Trotz der vielen gesellschaftlichen und kulturellen Unterschiede war es faszinierend, wie einfach wir sie durch den gemeinsamen Sport überbrücken konnten. Den Schlusspunkt der Projektwoche markierte ein Testspiel gegen ein All-Star-Team der Gorillas-Akademie. Die Partie endete mit 21:20 knapp für die Locals, die sich selbst von einer zehnminütigen Spielunterbrechung nicht von der Siegerstraße abringen ließen. Ein Stromausfall im Viertel hatte die Flutlichtanlage außer Funktion gesetzt. Kennen wir auch, wenn wir die Trainingszeiten in der Buda überziehen...

Es war die zweite Niederlage im dritten Spiel. Aber unsere Gegner waren auch wirklich gut, einige hätten sicherlich auch bei uns in der Oberliga mithalten können – wenn sie sich an unseren Platz, Klima und Essen gewöhnen. Die  strapaziöse Reise dezimierte unseren Kader an einigen Tagen. Da gab es dann Pendelläufe zwischen Klo und Bett statt auf dem Platz! Nach der Partie wurden noch schnell Telefonnummern und Facebook-Kontakte, Schweißbänder und Shirts gegen kleine Andenken sowie Schuhe gegen einen Händedruck ausgetauscht.
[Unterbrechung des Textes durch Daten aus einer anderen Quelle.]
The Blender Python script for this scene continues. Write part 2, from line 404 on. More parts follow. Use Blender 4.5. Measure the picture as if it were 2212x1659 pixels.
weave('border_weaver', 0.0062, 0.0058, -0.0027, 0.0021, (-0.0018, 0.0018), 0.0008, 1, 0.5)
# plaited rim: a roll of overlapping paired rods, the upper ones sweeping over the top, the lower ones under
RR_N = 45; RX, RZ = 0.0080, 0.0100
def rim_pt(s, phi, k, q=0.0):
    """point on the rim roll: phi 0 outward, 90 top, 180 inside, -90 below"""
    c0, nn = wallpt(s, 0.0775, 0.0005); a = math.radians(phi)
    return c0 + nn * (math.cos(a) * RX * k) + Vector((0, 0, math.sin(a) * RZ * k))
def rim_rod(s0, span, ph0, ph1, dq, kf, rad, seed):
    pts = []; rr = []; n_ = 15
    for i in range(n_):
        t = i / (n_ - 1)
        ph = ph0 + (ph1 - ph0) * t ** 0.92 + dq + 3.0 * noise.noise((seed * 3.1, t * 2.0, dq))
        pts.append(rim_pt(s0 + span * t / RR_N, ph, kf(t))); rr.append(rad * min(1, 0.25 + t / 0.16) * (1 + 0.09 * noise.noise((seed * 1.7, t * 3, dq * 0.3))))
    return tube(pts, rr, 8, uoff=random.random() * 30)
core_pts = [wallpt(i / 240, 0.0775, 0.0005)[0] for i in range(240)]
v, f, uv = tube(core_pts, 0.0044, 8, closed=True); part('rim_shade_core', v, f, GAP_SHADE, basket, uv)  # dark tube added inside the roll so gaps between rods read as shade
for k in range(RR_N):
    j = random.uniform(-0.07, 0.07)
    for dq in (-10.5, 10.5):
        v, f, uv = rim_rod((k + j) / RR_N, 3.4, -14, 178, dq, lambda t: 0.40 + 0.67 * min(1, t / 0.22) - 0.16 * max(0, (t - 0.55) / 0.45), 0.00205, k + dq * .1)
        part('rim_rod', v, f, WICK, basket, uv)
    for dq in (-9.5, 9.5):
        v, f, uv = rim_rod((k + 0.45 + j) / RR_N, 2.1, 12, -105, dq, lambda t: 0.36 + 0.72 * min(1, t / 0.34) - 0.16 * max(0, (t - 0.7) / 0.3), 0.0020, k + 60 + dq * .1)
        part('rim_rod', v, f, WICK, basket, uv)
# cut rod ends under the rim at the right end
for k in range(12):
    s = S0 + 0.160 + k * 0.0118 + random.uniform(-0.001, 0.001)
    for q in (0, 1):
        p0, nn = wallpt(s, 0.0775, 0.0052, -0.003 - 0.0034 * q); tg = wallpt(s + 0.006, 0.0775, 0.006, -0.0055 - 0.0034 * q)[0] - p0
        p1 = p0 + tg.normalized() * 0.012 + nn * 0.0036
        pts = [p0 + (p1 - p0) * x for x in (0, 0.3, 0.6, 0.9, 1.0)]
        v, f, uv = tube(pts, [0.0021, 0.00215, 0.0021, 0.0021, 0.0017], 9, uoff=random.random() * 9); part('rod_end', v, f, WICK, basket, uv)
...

Der Koffer war bei der Rückreise etwas leichter, dafür der Kopf umso schwerer. Mit Blick auf die Saison war es keine optimale Vorbereitung, aber so eine Reise erlebt man ja auch nicht alle Tage. Ein einmaliges Erlebnis soll das Projekt aber nicht bleiben. Wir haben mit den Gorillas verschiedene Möglichkeiten der weiteren Partnerschaft besprochen. Von weiteren gegenseitigen Besuchen bis hin zum Austausch von Trainingsinhalten per Video-Schaltungen.

Denn für uns alle steht fest: We’ll Never Play Alone!